After Flash Floods, New Orleans Eyes Harvey, Possible Hurricane

Mayor Landrieu receives update briefing on Tropical Storm Harvey.

NEW ORLEANS (AP) — Harvey regained tropical storm strength as it drifted in the Gulf of Mexico toward Texas early Thursday and forecasters said it could become a hurricane.

         A hurricane warning was issued for the Texas coast Thursday morning, covering an area from Port Mansfield to Matagorda.

         The storm's maximum sustained winds had increased to near 60 mph (95 kph). The U.S. National Hurricane Center said additional strengthening was expected and Harvey could become a hurricane by Friday, when it's expected to approach the southern Texas coast.

         New Orleans is better able to handle heavy rain than it was on Aug. 5, when flash flooding revealed problems with the city's drainage system, city officials said Wednesday as they outlined preparations for dealing with the tropical weather system in the Gulf of Mexico.

         But they declined to estimate how much rain the system can handle, noting ongoing repairs to pumps and generating systems and beefed up manpower.

         "We're going to get to the bottom of what happened, what capacity really is," Mayor Mitch Landrieu's spokesman, Tryonne Walker, said at a news conference outside City Hall.

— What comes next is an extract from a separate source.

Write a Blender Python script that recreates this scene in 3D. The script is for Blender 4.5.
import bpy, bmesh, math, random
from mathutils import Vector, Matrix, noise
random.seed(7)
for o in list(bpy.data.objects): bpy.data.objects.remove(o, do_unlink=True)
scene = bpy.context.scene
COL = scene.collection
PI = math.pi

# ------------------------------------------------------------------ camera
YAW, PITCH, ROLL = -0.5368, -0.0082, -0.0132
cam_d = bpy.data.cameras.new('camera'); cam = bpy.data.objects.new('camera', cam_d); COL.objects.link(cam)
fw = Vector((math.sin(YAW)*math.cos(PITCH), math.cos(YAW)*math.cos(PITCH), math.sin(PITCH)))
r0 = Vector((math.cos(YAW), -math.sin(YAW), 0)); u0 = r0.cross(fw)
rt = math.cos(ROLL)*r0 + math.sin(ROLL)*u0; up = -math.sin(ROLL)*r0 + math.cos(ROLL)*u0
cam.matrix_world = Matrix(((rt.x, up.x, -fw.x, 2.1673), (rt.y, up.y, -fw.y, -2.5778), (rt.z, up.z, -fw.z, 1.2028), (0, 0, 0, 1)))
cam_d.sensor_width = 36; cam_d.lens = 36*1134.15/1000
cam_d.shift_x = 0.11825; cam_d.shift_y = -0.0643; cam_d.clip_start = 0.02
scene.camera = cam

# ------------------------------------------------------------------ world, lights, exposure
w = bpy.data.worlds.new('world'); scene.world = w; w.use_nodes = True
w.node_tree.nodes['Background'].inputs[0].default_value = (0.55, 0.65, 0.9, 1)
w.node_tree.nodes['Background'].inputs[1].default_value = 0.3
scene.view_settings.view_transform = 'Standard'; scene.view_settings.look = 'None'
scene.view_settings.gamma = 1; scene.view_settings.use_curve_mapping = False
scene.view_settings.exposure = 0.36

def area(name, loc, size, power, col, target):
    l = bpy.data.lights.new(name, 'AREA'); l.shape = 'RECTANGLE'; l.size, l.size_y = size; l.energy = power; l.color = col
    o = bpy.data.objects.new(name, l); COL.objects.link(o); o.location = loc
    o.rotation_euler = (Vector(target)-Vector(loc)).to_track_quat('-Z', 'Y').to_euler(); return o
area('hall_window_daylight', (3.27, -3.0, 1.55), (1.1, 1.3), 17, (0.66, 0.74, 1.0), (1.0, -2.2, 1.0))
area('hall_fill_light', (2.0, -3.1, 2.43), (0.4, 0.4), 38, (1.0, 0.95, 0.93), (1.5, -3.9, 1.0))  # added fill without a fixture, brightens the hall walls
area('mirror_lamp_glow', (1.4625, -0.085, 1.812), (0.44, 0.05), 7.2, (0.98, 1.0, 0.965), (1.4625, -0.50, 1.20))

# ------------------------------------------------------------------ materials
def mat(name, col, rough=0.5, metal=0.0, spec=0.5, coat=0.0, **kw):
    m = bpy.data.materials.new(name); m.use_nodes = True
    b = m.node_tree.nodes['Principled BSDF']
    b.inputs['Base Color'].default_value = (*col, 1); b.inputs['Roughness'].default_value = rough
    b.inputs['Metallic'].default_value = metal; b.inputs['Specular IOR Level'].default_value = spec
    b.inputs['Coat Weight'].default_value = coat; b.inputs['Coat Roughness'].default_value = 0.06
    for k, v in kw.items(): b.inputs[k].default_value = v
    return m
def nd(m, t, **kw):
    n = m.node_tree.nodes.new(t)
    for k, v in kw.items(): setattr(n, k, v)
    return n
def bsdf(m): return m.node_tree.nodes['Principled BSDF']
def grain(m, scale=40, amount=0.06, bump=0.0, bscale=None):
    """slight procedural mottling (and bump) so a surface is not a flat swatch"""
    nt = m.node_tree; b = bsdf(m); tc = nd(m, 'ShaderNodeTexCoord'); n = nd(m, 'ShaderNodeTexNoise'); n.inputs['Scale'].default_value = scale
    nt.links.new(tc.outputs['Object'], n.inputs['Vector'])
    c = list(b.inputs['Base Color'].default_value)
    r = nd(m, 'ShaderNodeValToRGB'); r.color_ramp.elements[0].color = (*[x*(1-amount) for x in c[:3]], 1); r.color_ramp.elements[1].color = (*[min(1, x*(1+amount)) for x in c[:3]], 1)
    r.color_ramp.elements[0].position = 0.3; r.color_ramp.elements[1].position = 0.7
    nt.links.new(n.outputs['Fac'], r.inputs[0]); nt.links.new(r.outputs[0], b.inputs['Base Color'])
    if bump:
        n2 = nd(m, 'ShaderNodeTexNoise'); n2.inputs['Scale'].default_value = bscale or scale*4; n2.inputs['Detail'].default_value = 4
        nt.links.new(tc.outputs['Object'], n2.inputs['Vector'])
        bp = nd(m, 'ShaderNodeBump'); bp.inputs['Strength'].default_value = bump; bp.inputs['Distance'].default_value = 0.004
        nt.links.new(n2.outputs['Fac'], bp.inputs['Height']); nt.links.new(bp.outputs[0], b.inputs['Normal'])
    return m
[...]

But he said the city's current focus is on continuing repairs to pumps and power generating turbines, making sure all pumping stations have needed personnel on hand, as well as backup power, and making sure the public gets fast and accurate information.

         All those areas turned out to be lacking when flash floods hit streets, homes and businesses in parts of the city on Aug. 5, despite initial assurances from the city that pumps and drainage systems were working at full capacity.

         The news conference came after the remnants of Tropical Storm Harvey developed into a tropical depression. Since then, Harvey regained tropical storm strength and forecasters say the storm could be a hurricane by the time it hits land Friday. It's expected to hit Texas but heavy rain — as much as 10 to 15 inches — could hit Louisiana and Mississippi through Tuesday.

         Officials weren't ready to say whether they believed evacuations might be needed. "While current models will become clear in the next 24 to 48 hours, they will likely change as the system draws closer," said city homeland security director Aaron Miller.

         As state and local officials monitored the storm, authorities in various communities urged residents to clean gutters and catch basins in on streets in front of their properties. In Thibodaux, Mayor Tommy Eschete warned in a news release Wednesday that empty garbage cans with unattached covers can get lodged in culverts, obstructing drainage.